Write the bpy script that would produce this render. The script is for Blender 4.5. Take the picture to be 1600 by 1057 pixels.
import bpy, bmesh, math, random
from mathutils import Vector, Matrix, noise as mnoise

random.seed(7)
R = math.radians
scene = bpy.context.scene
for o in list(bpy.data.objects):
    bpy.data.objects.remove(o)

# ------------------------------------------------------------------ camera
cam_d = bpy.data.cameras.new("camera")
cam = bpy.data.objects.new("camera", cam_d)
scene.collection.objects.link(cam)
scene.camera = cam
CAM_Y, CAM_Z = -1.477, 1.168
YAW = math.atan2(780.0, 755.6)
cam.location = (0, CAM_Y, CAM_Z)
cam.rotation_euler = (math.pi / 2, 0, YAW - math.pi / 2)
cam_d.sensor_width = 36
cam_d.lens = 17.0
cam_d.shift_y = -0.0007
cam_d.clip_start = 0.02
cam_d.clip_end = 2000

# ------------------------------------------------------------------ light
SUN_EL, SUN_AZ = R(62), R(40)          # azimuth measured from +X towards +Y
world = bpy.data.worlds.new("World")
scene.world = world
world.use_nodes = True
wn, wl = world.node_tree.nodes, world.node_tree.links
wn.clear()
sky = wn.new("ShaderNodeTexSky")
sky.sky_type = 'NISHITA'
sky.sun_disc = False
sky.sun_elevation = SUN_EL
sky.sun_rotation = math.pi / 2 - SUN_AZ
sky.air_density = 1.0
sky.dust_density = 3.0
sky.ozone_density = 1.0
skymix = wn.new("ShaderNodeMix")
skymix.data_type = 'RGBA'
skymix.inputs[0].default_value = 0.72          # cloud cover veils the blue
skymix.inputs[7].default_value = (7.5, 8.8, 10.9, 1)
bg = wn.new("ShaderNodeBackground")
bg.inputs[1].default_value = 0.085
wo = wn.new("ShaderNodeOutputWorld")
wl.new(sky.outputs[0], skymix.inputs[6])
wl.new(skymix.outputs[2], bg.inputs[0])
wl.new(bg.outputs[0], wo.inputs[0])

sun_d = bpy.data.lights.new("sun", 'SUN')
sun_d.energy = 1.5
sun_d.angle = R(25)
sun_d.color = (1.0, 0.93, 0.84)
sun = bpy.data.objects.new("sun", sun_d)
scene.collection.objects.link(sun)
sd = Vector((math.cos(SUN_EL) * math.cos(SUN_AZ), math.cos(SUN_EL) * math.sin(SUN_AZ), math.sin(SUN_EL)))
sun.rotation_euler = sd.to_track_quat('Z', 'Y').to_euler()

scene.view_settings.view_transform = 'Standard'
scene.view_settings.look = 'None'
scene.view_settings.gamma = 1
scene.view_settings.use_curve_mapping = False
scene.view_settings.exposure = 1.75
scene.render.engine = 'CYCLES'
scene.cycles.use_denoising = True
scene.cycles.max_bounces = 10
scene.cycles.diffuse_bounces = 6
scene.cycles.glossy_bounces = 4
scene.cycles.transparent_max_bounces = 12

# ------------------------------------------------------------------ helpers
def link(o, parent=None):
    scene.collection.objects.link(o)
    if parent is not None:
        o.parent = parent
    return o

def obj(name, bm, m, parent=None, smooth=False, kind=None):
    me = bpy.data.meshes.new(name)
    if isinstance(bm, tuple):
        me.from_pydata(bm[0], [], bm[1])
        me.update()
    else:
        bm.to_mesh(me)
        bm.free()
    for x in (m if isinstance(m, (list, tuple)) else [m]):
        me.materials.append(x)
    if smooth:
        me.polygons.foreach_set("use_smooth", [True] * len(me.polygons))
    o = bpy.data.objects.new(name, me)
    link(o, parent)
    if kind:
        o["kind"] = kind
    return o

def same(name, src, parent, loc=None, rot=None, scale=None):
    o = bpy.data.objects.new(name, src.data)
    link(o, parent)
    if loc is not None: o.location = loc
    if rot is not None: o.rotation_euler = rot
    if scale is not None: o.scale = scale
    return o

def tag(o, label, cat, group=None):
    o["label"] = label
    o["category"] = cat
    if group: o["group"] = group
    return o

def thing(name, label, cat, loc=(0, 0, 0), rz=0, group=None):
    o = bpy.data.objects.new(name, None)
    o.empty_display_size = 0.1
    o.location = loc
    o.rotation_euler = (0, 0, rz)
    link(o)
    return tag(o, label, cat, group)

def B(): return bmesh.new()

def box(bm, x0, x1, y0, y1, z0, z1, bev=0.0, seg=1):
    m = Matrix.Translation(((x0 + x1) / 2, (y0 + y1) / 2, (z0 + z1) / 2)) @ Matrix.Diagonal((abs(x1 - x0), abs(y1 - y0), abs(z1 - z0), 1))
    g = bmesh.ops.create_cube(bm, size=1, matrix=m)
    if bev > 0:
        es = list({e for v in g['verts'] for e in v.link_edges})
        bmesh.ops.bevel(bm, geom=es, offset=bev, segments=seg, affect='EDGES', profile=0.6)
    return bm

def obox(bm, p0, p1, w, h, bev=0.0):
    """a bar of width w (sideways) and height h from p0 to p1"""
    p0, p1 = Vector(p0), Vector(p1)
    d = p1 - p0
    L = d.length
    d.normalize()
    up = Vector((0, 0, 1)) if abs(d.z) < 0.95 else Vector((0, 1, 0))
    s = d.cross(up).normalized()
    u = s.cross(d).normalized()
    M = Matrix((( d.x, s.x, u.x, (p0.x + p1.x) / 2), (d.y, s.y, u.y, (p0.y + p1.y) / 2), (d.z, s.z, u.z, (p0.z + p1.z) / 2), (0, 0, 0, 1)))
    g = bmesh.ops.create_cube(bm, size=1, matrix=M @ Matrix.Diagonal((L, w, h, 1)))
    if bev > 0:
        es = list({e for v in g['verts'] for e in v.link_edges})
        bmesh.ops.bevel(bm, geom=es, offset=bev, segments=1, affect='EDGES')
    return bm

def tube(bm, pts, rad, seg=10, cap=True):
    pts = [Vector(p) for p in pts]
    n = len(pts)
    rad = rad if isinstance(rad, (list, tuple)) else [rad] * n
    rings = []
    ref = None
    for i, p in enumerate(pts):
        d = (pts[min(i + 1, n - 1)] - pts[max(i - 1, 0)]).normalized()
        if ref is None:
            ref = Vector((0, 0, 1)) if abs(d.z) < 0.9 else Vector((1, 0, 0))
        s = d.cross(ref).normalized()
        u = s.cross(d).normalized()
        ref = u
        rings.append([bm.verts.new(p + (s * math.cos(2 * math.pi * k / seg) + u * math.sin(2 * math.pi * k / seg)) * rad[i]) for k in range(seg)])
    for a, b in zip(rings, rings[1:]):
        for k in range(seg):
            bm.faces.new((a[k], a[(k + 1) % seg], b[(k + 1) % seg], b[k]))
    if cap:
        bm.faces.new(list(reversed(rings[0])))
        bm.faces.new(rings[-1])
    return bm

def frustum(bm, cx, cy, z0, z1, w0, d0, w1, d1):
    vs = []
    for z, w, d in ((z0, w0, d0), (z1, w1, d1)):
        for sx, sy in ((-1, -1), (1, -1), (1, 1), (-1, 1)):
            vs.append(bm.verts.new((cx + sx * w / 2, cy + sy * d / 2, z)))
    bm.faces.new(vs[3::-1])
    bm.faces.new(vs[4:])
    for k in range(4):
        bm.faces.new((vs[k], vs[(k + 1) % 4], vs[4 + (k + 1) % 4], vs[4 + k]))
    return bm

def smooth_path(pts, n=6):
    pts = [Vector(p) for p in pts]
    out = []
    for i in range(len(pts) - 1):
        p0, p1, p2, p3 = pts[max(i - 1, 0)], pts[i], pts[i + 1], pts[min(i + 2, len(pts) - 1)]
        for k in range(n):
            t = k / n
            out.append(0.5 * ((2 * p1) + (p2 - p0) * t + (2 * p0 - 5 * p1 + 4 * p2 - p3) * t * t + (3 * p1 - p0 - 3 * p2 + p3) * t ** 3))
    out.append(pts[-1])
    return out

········

→ Exercise description
Output the whole listing above again, word for word.

→ Answer for this exercise
Write the bpy script that would produce this render. The script is for Blender 4.5. Take the picture to be 1600 by 1057 pixels.
import bpy, bmesh, math, random
from mathutils import Vector, Matrix, noise as mnoise

random.seed(7)
R = math.radians
scene = bpy.context.scene
for o in list(bpy.data.objects):
    bpy.data.objects.remove(o)

# ------------------------------------------------------------------ camera
cam_d = bpy.data.cameras.new("camera")
cam = bpy.data.objects.new("camera", cam_d)
scene.collection.objects.link(cam)
scene.camera = cam
CAM_Y, CAM_Z = -1.477, 1.168
YAW = math.atan2(780.0, 755.6)
cam.location = (0, CAM_Y, CAM_Z)
cam.rotation_euler = (math.pi / 2, 0, YAW - math.pi / 2)
cam_d.sensor_width = 36
cam_d.lens = 17.0
cam_d.shift_y = -0.0007
cam_d.clip_start = 0.02
cam_d.clip_end = 2000

# ------------------------------------------------------------------ light
SUN_EL, SUN_AZ = R(62), R(40)          # azimuth measured from +X towards +Y
world = bpy.data.worlds.new("World")
scene.world = world
world.use_nodes = True
wn, wl = world.node_tree.nodes, world.node_tree.links
wn.clear()
sky = wn.new("ShaderNodeTexSky")
sky.sky_type = 'NISHITA'
sky.sun_disc = False
sky.sun_elevation = SUN_EL
sky.sun_rotation = math.pi / 2 - SUN_AZ
sky.air_density = 1.0
sky.dust_density = 3.0
sky.ozone_density = 1.0
skymix = wn.new("ShaderNodeMix")
skymix.data_type = 'RGBA'
skymix.inputs[0].default_value = 0.72          # cloud cover veils the blue
skymix.inputs[7].default_value = (7.5, 8.8, 10.9, 1)
bg = wn.new("ShaderNodeBackground")
bg.inputs[1].default_value = 0.085
wo = wn.new("ShaderNodeOutputWorld")
wl.new(sky.outputs[0], skymix.inputs[6])
wl.new(skymix.outputs[2], bg.inputs[0])
wl.new(bg.outputs[0], wo.inputs[0])

sun_d = bpy.data.lights.new("sun", 'SUN')
sun_d.energy = 1.5
sun_d.angle = R(25)
sun_d.color = (1.0, 0.93, 0.84)
sun = bpy.data.objects.new("sun", sun_d)
scene.collection.objects.link(sun)
sd = Vector((math.cos(SUN_EL) * math.cos(SUN_AZ), math.cos(SUN_EL) * math.sin(SUN_AZ), math.sin(SUN_EL)))
sun.rotation_euler = sd.to_track_quat('Z', 'Y').to_euler()

scene.view_settings.view_transform = 'Standard'
scene.view_settings.look = 'None'
scene.view_settings.gamma = 1
scene.view_settings.use_curve_mapping = False
scene.view_settings.exposure = 1.75
scene.render.engine = 'CYCLES'
scene.cycles.use_denoising = True
scene.cycles.max_bounces = 10
scene.cycles.diffuse_bounces = 6
scene.cycles.glossy_bounces = 4
scene.cycles.transparent_max_bounces = 12

# ------------------------------------------------------------------ helpers
def link(o, parent=None):
    scene.collection.objects.link(o)
    if parent is not None:
        o.parent = parent
    return o

def obj(name, bm, m, parent=None, smooth=False, kind=None):
    me = bpy.data.meshes.new(name)
    if isinstance(bm, tuple):
        me.from_pydata(bm[0], [], bm[1])
        me.update()
    else:
        bm.to_mesh(me)
        bm.free()
    for x in (m if isinstance(m, (list, tuple)) else [m]):
        me.materials.append(x)
    if smooth:
        me.polygons.foreach_set("use_smooth", [True] * len(me.polygons))
    o = bpy.data.objects.new(name, me)
    link(o, parent)
    if kind:
        o["kind"] = kind
    return o

def same(name, src, parent, loc=None, rot=None, scale=None):
    o = bpy.data.objects.new(name, src.data)
    link(o, parent)
    if loc is not None: o.location = loc
    if rot is not None: o.rotation_euler = rot
    if scale is not None: o.scale = scale
    return o

def tag(o, label, cat, group=None):
    o["label"] = label
    o["category"] = cat
    if group: o["group"] = group
    return o

def thing(name, label, cat, loc=(0, 0, 0), rz=0, group=None):
    o = bpy.data.objects.new(name, None)
    o.empty_display_size = 0.1
    o.location = loc
    o.rotation_euler = (0, 0, rz)
    link(o)
    return tag(o, label, cat, group)

def B(): return bmesh.new()

def box(bm, x0, x1, y0, y1, z0, z1, bev=0.0, seg=1):
    m = Matrix.Translation(((x0 + x1) / 2, (y0 + y1) / 2, (z0 + z1) / 2)) @ Matrix.Diagonal((abs(x1 - x0), abs(y1 - y0), abs(z1 - z0), 1))
    g = bmesh.ops.create_cube(bm, size=1, matrix=m)
    if bev > 0:
        es = list({e for v in g['verts'] for e in v.link_edges})
        bmesh.ops.bevel(bm, geom=es, offset=bev, segments=seg, affect='EDGES', profile=0.6)
    return bm

def obox(bm, p0, p1, w, h, bev=0.0):
    """a bar of width w (sideways) and height h from p0 to p1"""
    p0, p1 = Vector(p0), Vector(p1)
    d = p1 - p0
    L = d.length
    d.normalize()
    up = Vector((0, 0, 1)) if abs(d.z) < 0.95 else Vector((0, 1, 0))
    s = d.cross(up).normalized()
    u = s.cross(d).normalized()
    M = Matrix((( d.x, s.x, u.x, (p0.x + p1.x) / 2), (d.y, s.y, u.y, (p0.y + p1.y) / 2), (d.z, s.z, u.z, (p0.z + p1.z) / 2), (0, 0, 0, 1)))
    g = bmesh.ops.create_cube(bm, size=1, matrix=M @ Matrix.Diagonal((L, w, h, 1)))
    if bev > 0:
        es = list({e for v in g['verts'] for e in v.link_edges})
        bmesh.ops.bevel(bm, geom=es, offset=bev, segments=1, affect='EDGES')
    return bm

def tube(bm, pts, rad, seg=10, cap=True):
    pts = [Vector(p) for p in pts]
    n = len(pts)
    rad = rad if isinstance(rad, (list, tuple)) else [rad] * n
    rings = []
    ref = None
    for i, p in enumerate(pts):
        d = (pts[min(i + 1, n - 1)] - pts[max(i - 1, 0)]).normalized()
        if ref is None:
            ref = Vector((0, 0, 1)) if abs(d.z) < 0.9 else Vector((1, 0, 0))
        s = d.cross(ref).normalized()
        u = s.cross(d).normalized()
        ref = u
        rings.append([bm.verts.new(p + (s * math.cos(2 * math.pi * k / seg) + u * math.sin(2 * math.pi * k / seg)) * rad[i]) for k in range(seg)])
    for a, b in zip(rings, rings[1:]):
        for k in range(seg):
            bm.faces.new((a[k], a[(k + 1) % seg], b[(k + 1) % seg], b[k]))
    if cap:
        bm.faces.new(list(reversed(rings[0])))
        bm.faces.new(rings[-1])
    return bm

def frustum(bm, cx, cy, z0, z1, w0, d0, w1, d1):
    vs = []
    for z, w, d in ((z0, w0, d0), (z1, w1, d1)):
        for sx, sy in ((-1, -1), (1, -1), (1, 1), (-1, 1)):
            vs.append(bm.verts.new((cx + sx * w / 2, cy + sy * d / 2, z)))
    bm.faces.new(vs[3::-1])
    bm.faces.new(vs[4:])
    for k in range(4):
        bm.faces.new((vs[k], vs[(k + 1) % 4], vs[4 + (k + 1) % 4], vs[4 + k]))
    return bm

def smooth_path(pts, n=6):
    pts = [Vector(p) for p in pts]
    out = []
    for i in range(len(pts) - 1):
        p0, p1, p2, p3 = pts[max(i - 1, 0)], pts[i], pts[i + 1], pts[min(i + 2, len(pts) - 1)]
        for k in range(n):
            t = k / n
            out.append(0.5 * ((2 * p1) + (p2 - p0) * t + (2 * p0 - 5 * p1 + 4 * p2 - p3) * t * t + (3 * p1 - p0 - 3 * p2 + p3) * t ** 3))
    out.append(pts[-1])
    return out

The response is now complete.